Reviews

Speed-the-Plow

Speed the Plow at the New Ambassadors

There can be few businesses as obsessed with money or as devoid as ethics as the film business in Hollywood – or so David Mamet’s 1988 satire would have us believe. The fact the playwright-turned-screenwriter has himself profited from that business as much as any serious writer could ever hope to either taints this production with hypocrisy or lends it an insider’s authority, depending on your point of view.

The unnamed studio’s head of production Bobby Gould is so new to the job that the décor in his office only stretches to a mismatch of paint samples splashed on the wall. He’s got a temporary secretary who, though pretty, can’t figure out how the switchboard works and an urgent need to impress the studio boss.

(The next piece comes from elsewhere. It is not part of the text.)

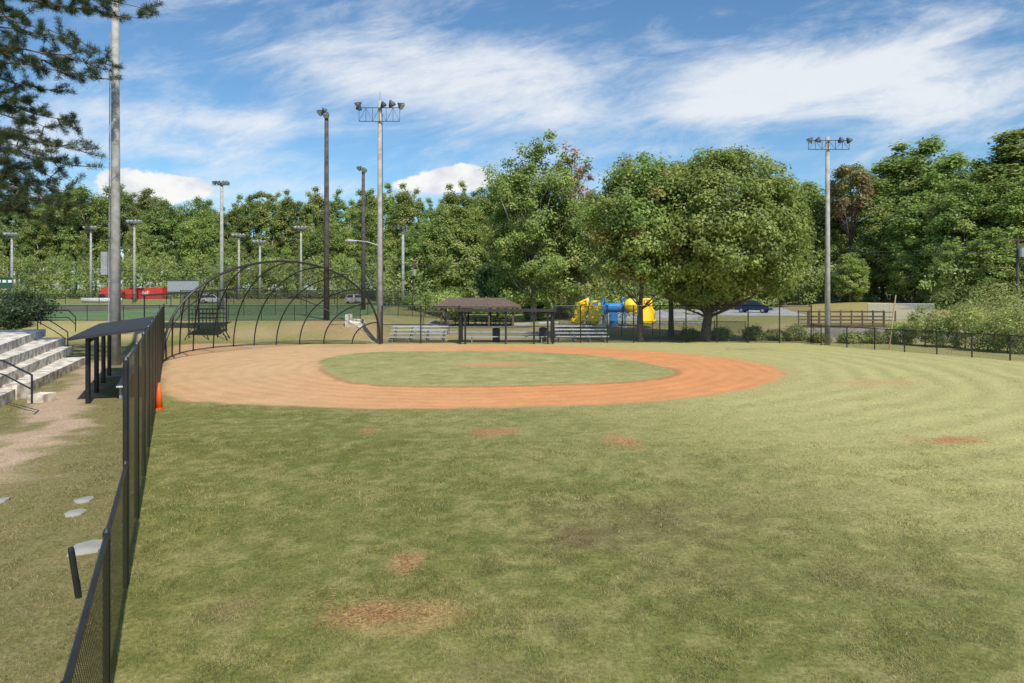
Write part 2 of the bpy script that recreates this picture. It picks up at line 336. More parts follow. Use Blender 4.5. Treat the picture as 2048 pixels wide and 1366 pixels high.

His minion Charlie Fox, who has toiled away in Gould’s shadow for 11 years, seems to deliver the solution to the latter in the form of a 24-hour option on a surefire hit starring Hollywood’s leading action hero. All is tawdry business as usual until, in an attempt to win a bet to bed her, Gould is the one seduced by the temp Karen, who thinks the film he should really be making is a worthy art-house flick about the end of the world.

Under Peter Gill’s direction, the three-act structure serves this able cast well, allowing an act a piece in which each can exert their character’s strengths. Mark Strong’s Gould is king of the castle in Act 1, flexing his muscle with a cocky confidence that makes his later vulnerability all the more touching and watchable. In Act 2, Kimberley Williams’ Karen breaks out of her shell of apparent naivete, bubbling over with misguided earnestness to wonderful comic effect.

And the finale belongs to Patrick Marber’s Charlie. Better known as a playwright and director (think Closer), Marber proves here that he can walk the walk as well as talk the talk. He doesn’t exude the same on-stage ease as the other two, but his stooped, ‘little man’ edginess proves an advantage as Charlie metamorphoses from the subservient lackey into the bitter and violet second-runner who refuses to be knocked back yet again.

There’s only one jarring note in this production and it’s pretty major: Mamet’s moral dilemma is a complete non-starter. The proposed art-house project – based on a novel entitled ‘Radiation and the Half-life of Society’ – is so patently awful that no one in their right mind should ever consider reading it, let alone making it into a feature film. Thank god Hollywood’s got some sense.